Meg Wolitzer, a novelist who was one of the early signers of the petition, said Ms. Winfrey's effect on authors, particularly novelists, "was to make us feel relevant," whether they were chosen for the club or not.

"To have somebody with a really loud mouth and a lot of power saying to people, 'You need to read this,' is important," she added.

Ms. Winfrey said she was aware of the petition and was moved by it. When she stopped choosing contemporary books, Ms. Winfrey said she was struggling to find enough titles that she felt compelled to share with her viewers, a statement that angered many publishers. But the change also followed by a few months a highly public quarrel with Jonathan Franzen, whose novel "The Corrections" was chosen by Ms. Winfrey in September 2001.

After Mr. Franzen made public comments suggesting that her choices were unsophisticated and appealed mainly to women, she revoked an invitation for him to appear on her show.
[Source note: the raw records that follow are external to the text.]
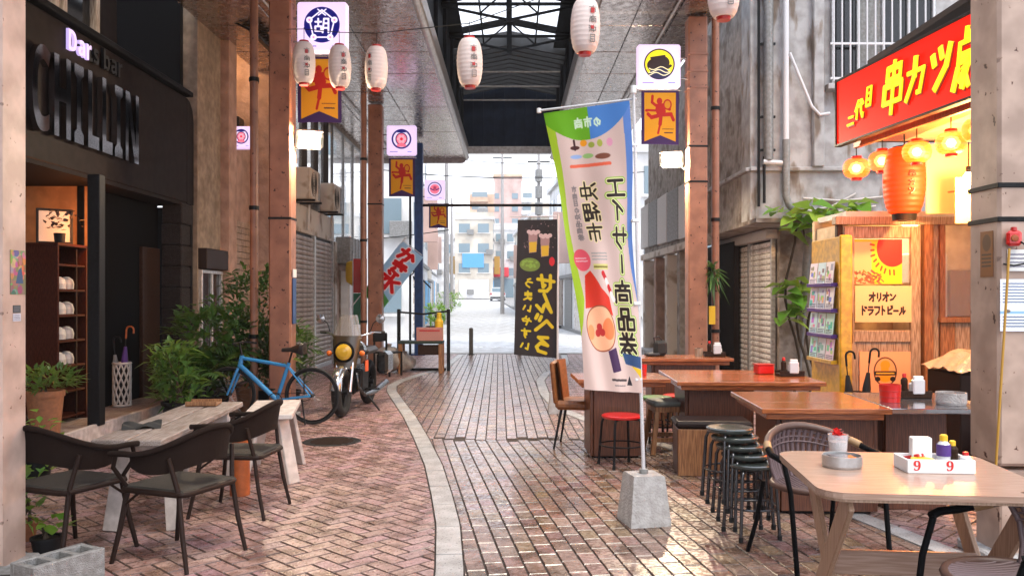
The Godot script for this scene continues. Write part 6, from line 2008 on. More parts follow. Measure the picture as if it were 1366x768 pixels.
	var ck := thing("wooden_cup", "short bamboo cup left of the condiments on the farthest dark table", "cup", V(2.18, 0.802, 10.05))
	lpart(ck, "body", M.wood_door, [Vector2(0, 0), Vector2(0.045, 0), Vector2(0.048, 0.09), Vector2(0.04, 0.09), Vector2(0.038, 0.01), Vector2(0, 0.01)], Vector3.ZERO, 16)
	bpart(ck, "contents", M.wood_dark, Vector3(0, 0.06, 0), Vector3(0.05, 0.07, 0.05), 0.01)
	cup("ribbed red cup on the table behind the tall banner", V(1.24, 0.742, 8.2), 0.045, 0.11)
	var bag := thing("black_bag", "black bag standing on the farthest dark table", "bag", V(1.72, 0.802, 10.1), 10)
	bpart(bag, "body", M.cloth_dark, Vector3(0.02, 0.09, 0), Vector3(0.16, 0.18, 0.10), 0.035)
	bpart(bag, "flap", M.leather, Vector3(-0.09, 0.02, 0.03), Vector3(0.16, 0.035, 0.12), 0.012)
	tpart(bag, "handle", M.leather, [Vector3(-0.05, 0.15, 0), Vector3(-0.06, 0.21, 0), Vector3(0.0, 0.23, 0), Vector3(0.05, 0.17, 0)], 0.008, 6)
	# seats
	var oc := thing("brown_chair", "orange brown padded chair on thin black legs left of the tall banner", "chair", V(0.68, 0, 8.62), 78)
	bpart(oc, "seat", M.seat_brown, Vector3(0, 0.43, 0), Vector3(0.44, 0.09, 0.44), 0.03)
	var bk := cloth(func(u, v): return Vector3((u - 0.5) * (0.44 - 0.05 * v), 0.86 - v * 0.42, -0.23 + 0.05 * v + 0.05 * pow(absf(u - 0.5) * 2.0, 2.0)), 10, 8)
	obj("back_front", bk, M.seat_brown, oc)
	bpart(oc, "backrest", M.seat_brown, Vector3(0, 0.645, -0.235), Vector3(0.42, 0.42, 0.045), 0.02, Basis(Vector3.RIGHT, -0.10))
	for e in [[-1, -1], [1, -1], [-1, 1], [1, 1]]:
		tpart(oc, "leg", M.iron, [Vector3(e[0] * 0.16, 0.40, e[1] * 0.16), Vector3(e[0] * 0.22, 0.0, e[1] * 0.23)], [0.014, 0.010], 8)
	pipe_stool("bright red round stool with black legs under the tall banner", V(0.97, 0, 7.62), 20, M.red_plastic, M.iron, "", 0.178, 0.455)
	var rs := pipe_stool("red topped stool between the far dark tables", V(1.78, 0, 9.3), 0, M.red_plastic, M.iron, "", 0.15, 0.44)
	pipe_stool("green vinyl round stool behind the grey cushioned wooden stool", V(1.50, 0, 8.95), 15, M.green_vinyl, M.iron, "", 0.16, 0.46)
	var ws := thing("wooden_stool", "wooden stool with grey cushion and splayed legs by the lane", "stool", V(1.50, 0, 8.33), 6)
	bpart(ws, "cushion", M.cushion_grey, Vector3(0, 0.475, 0), Vector3(0.36, 0.05, 0.34), 0.018)
	bpart(ws, "apron", M.wood_orange_y, Vector3(0, 0.425, 0), Vector3(0.31, 0.06, 0.29), 0.004)
	for e in [[-1, -1], [1, -1], [-1, 1], [1, 1]]:
		st = mb()
		bar(st, Vector3(e[0] * 0.13, 0.42, e[1] * 0.12), Vector3(e[0] * 0.19, 0.0, e[1] * 0.18), 0.045, 0.045, 0.004)
		obj("leg", st, M.wood_orange_y, ws)
	for s in [-1.0, 1.0]:
		bpart(ws, "rail", M.wood_orange_y, Vector3(0, 0.14, s * 0.165), Vector3(0.30, 0.04, 0.025), 0.003)
		for k in 3:
			bpart(ws, "back_slat", M.wood_orange_y, Vector3(-0.07 + k * 0.07, 0.34, s * 0.14), Vector3(0.014, 0.12, 0.014), 0.002)
	var bn := thing("box_bench", "wooden box bench with dark cushion before a red wooden table", "bench", V(1.70, 0, 7.36), -4)
	bpart(bn, "cushion", M.cushion_dark, Vector3(0, 0.425, 0), Vector3(0.64, 0.06, 0.40), 0.02)
	bpart(bn, "front_panel", M.wood_orange_y, Vector3(0, 0.195, 0.18), Vector3(0.60, 0.39, 0.024), 0.004)
	bpart(bn, "back_panel", M.wood_orange_y, Vector3(0, 0.195, -0.18), Vector3(0.60, 0.39, 0.024), 0.004)
	for s in [-1.0, 1.0]:
		bpart(bn, "end_panel", M.wood_red_y, Vector3(s * 0.29, 0.195, 0), Vector3(0.024, 0.39, 0.332), 0.004)
	var bn2 := thing("low_bench", "low dark cushioned bench between two red wooden tables", "bench", V(2.05, 0, 7.62), 0)
	bpart(bn2, "cushion", M.cushion_dark, Vector3(0.32, 0.46, 0.0), Vector3(0.34, 0.06, 0.30), 0.02)
	for e in [[-1, -1], [1, -1], [-1, 1], [1, 1]]:
		bpart(bn2, "leg", M.wood_dark, Vector3(0.32 + e[0] * 0.13, 0.215, e[1] * 0.11), Vector3(0.04, 0.43, 0.04), 0.004)
	# on the near right column
	var al := thing("red_alarm", "small red fire bell box strapped to the near right column", "alarm", V(2.78, 1.82, 4.77), -20)
	bpart(al, "box", M.red_plastic, Vector3(0, 0, 0), Vector3(0.075, 0.085, 0.05), 0.014)
	lpart(al, "button", M.red_deep, [Vector2(0.018, 0), Vector2(0.015, 0.02), Vector2(0, 0.022)], Vector3(0, 0.042, 0), 12)
	lpart(al, "lens", M.orange_vinyl, [Vector2(0.02, 0), Vector2(0.016, 0.012), Vector2(0, 0.014)], Vector3(0, 0, 0.024), 14, Basis(Vector3.RIGHT, PI / 2))
	tpart(al, "cable", M.iron, [Vector3(0.03, -0.02, 0.02), Vector3(0.09, -0.07, 0.02), Vector3(0.06, -0.14, 0.0), Vector3(0.0, -0.15, 0), Vector3(-0.05, -0.14, -0.01)], 0.005, 6)
	var hp := thing("yellow_hose", "thin dull yellow hose hanging down the near right column", "hose", V(2.66, 0, 4.70))
	tpart(hp, "shaft", M.yellow_dull, [Vector3(-0.02, 0.55, 0.0), Vector3(0.015, 1.2, 0.01), Vector3(0.055, 1.76, 0.0)], 0.007, 8)
	var im := blank(120, 150, Color(0.90, 0.92, 0.95))
	scribble(im, 8, 8, 104, 62, 7, Color(0.45, 0.5, 0.6))
	im.fill_rect(Rect2i(0, 92, 120, 8), Color(0.55, 0.72, 0.86))
	scribble(im, 8, 104, 104, 36, 4, Color(0.4, 0.45, 0.55))
	disc(im, Vector2(20, 92), 8, 5, Color(0.45, 0.40, 0.38))
	disc(im, Vector2(96, 74), 8, 6, Color(0.55, 0.50, 0.46))
	var nt := print_slab(null, "notice_sheet", printed(im, 0.6), V(2.84, 1.45, 4.798), 0.24, 0.29, 0.003)
	meta(nt, "white printed notice with a blue band on the near right column", "notice")
	im = blank(110, 60, Color(0.88, 0.88, 0.87))
	scribble(im, 6, 8, 96, 44, 4, Color(0.5, 0.5, 0.55))
	nt = print_slab(null, "notice_sheet", printed(im, 0.6), V(2.86, 1.70, 4.798), 0.20, 0.12, 0.003)
	meta(nt, "small white slip above the printed notice on the near right column", "notice")
	im = blank(60, 120, Color(0.50, 0.30, 0.10))
	disc(im, Vector2(30, 30), 20, 22, Color(0.34, 0.20, 0.08))
	scribble(im, 8, 56, 44, 40, 4, Color(0.25, 0.15, 0.06))
	nt = print_slab(null, "faded_sticker", printed(im, 0.5), V(2.7125, 1.74, 4.92), 0.13, 0.26, 0.003, Basis(Vector3.UP, -PI / 2))
	meta(nt, "faded orange brown sticker on the side of the near right column", "sticker")
	var bp := thing("blue_plate", "narrow blue and white plate on the salmon column by the bicycle", "sign", V(-2.685, 1.16, 10.62), 0)
	bpart(bp, "plate", M.blue_paint, Vector3(0, 0.28, 0), Vector3(0.012, 0.56, 0.16), 0.003)
	bpart(bp, "white_panel", M.white, Vector3(0.003, 0.62, 0), Vector3(0.012, 0.10, 0.16), 0.003)
	# stickers on the near left column
	im = blank(64, 160, Color(0.45, 0.45, 0.30))
	for k in 60:
		disc(im, Vector2(rf(0, 64), rf(0, 160)), rf(4, 14), rf(6, 20), Color(rf(0.1, 0.9), rf(0.2, 0.7), rf(0.1, 0.6), 0.8))
	poly(im, PackedVector2Array([Vector2(22, 120), Vector2(34, 70), Vector2(46, 60), Vector2(54, 120)]), Color(0.10, 0.28, 0.45))
	nt = print_slab(null, "bright_sticker", printed(im, 0.4), V(-2.703, 1.63, 4.71), 0.145, 0.24, 0.003, Basis(Vector3.UP, PI / 2))
	meta(nt, "many coloured picture sticker on the near left column", "sticker")
	for e in [[1.43, Color(0.25, 0.27, 0.28), "small grey sticker under the coloured one on the near left column"], [1.385, Color(0.80, 0.80, 0.84), "small white sticker, lowest on the near left column"]]:
		im = blank(32, 32, e[1])
		scribble(im, 4, 4, 24, 24, 4, Color(0.4, 0.42, 0.48))
		nt = print_slab(null, "small_sticker", printed(im, 0.4), V(-2.703, e[0], 4.70), 0.07, 0.042, 0.003, Basis(Vector3.UP, PI / 2))
		meta(nt, e[2], "sticker")

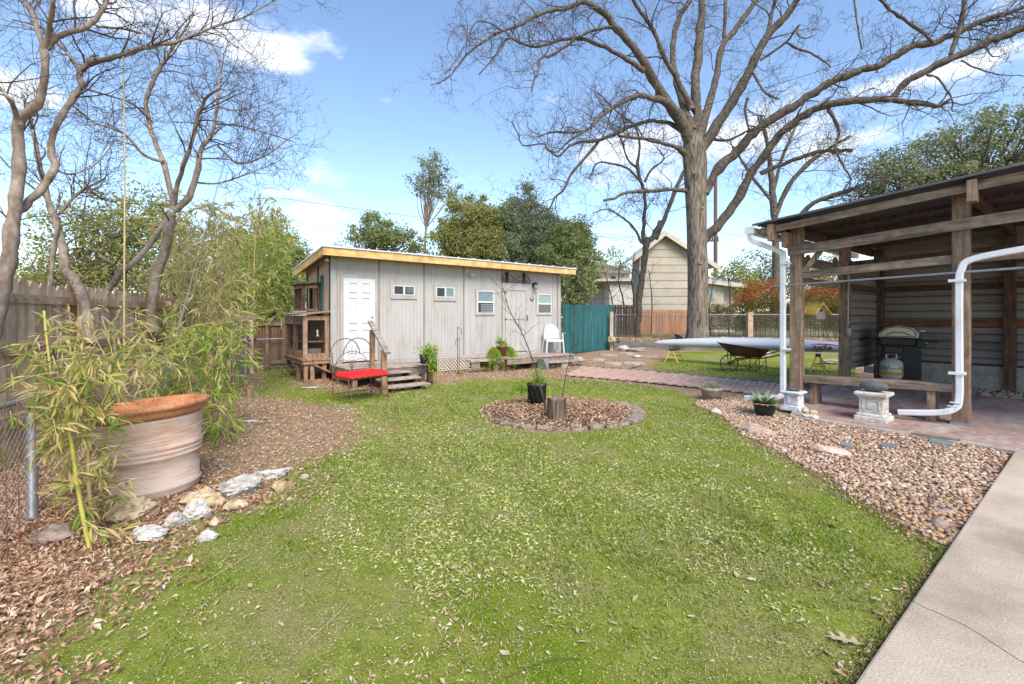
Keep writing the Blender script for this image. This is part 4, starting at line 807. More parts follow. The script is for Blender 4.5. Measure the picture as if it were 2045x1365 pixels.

Ms. Winfrey dismissed the notion that his remarks influenced her decision to drop the book club. "Jonathan Franzen was not even a blip on the radar screen of my life," she said. "I didn't think one day about it."

Mr. Frey, whose memoir was published by Anchor Books, said he received a call about a month ago asking if he would appear on a show about drug rehabilitation. After he accepted, Ms. Winfrey got on the phone and told him her intention to recommend the book.

"I was shocked and thrilled and had this sort of amazing and surreal moment," he said.

Mr. Frey and Ms. Winfrey then conspired to have Mr. Frey's mother, who he said had given him copies of many of Ms. Winfrey's picks in the past, in the audience for yesterday's show. When Ms. Winfrey started talking about her son's book, the author's mother started to scream, "That's my son!"